Saya paling suka Angela Merkel, karena dia pemimpin yang simpel tapi konsep politiknya luar biasa. Dia berpolitik dari muda juga. Saya juga suka Yulia Tymoshenko yang dari Ukraina, tapi PM yang satu ini lebih ke stylist dan modis, background-nya pun bisnis. Sedangkan Margareth Thatcher punya ide, bukan hanya karena suaminya kaya raya.

Tapi, dia tidak sehebat Angela Merkel di mata saya. Sejak dia mulai memimpin partai, saya sudah mulai searching siapa pemimpin yang satu ini. Karena unik, dia sederhana sekali, bahkan tanpa make up. Kalau sosok laki-laki, saya kagum dengan Bung Karno dan Imam Khomeini, karena punya karakter kepemimpinan yang kuat dan bisa mengorganisasi massa untuk sebuah revolusi.

Inspirasi sosok itu yang membuat Anda belajar politik sampai ke Turki?

Saya belajarnya Hubungan Internasional. Awalnya di sana ikut program homestay, niatnya belajar bahasa. Waktu ditanya profesor di sana, saya jawab mau persiapan studi, akhirnya disuruh kuliah. Semester pertama, masih dibiayai keluarga sponsor.
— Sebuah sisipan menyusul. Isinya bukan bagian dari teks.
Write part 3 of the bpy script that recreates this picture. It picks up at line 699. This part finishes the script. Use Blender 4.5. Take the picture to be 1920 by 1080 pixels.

Selanjutnya, saya sudah berusaha sendiri.

(Usaha yang dimaksud Nofia, adalah mencoba melamar sebagai asisten dosen di kampusnya. Meski baru semester dua, ia langsung diterima dan mengajar Introduction to Global Politics. Otomatis, dengan penghasilannya sebagai asisten dosen, ia bisa melanjutkan hidup dan studinya di Turki. Berbagai pengalaman menarik dijumpainya saat menjajal peranan sebagai asisten dosen, mulai menangis sampai ditaksir mahasiswa. Dengan santai, ia menceritakannya pada VIVAlife)

Bagaimana pengalaman menjadi asisten dosen?

Itu pengalaman yang paling luar biasa. Saya menghadapi maksimal 35 orang dalam satu kelas. Tugas saya, menyiapkan materi presentasi kuliah, dan memberi kelas tutorial setengah jam sebelum dimulai dosen. Itu pemanasan saja, mereka tanya, kita diskusi, dan diskusi lebih lanjutnya bersama dosen di kelas. Asyiknya, di forum diskusi kita semua melepas identitas masing-masing dan menyadari bahwa kita bagian dari komunitas internasional.

Pengalaman paling unik, sewaktu diskusi soal konflik Palestina. Di kelas itu ada mahasiswa Palestina dan Israel, dua orang yang di negaranya berkonflik tiba-tiba harus bertemu dan diskusi dalam satu kelas. Dari pengalaman mereka, kita paham sebenarnya mereka tidak ingin berkonflik, yang konflik ya pemerintah mereka. Konflik pemerintah, kepentingan, kekuasaan, bukan konfliknya rakyat Palestina dan Israel. Waktu ngajar saya sampai menangis.

Kalau pengalaman lucu?

Ditaksir mahasiswa, haha. Waktu itu saya 25 tahun, yang diajar lebih muda, 17-18 tahun. Tapi mereka kan dewasanya cepat, dan bukan tipikal orang yang harus sungkem sama orang yang lebih tua, jadi fun saja.

(Di Turki juga lah, Nofia mulai tertarik pada bidang baru, yakni aktivitas peretasan komputer dan politik (hactivism). Kalau biasanya perempuan anti hal-hal yang berbau teknis seperti mengutak-atik komputer, ia justru menganggapnya sebagai hobi. Uniknya, Nofia memanfaatkan hobinya itu untuk tetap bicara di bidang politik. Demi mengobati rasa penasaran, ia sampai rela bergabung dalam komunitas hacking seperti Devilzc0de, Binushacker, dan Xcode selain mendalami cyber politic. Apa yang membuatnya sebegitu tertarik?)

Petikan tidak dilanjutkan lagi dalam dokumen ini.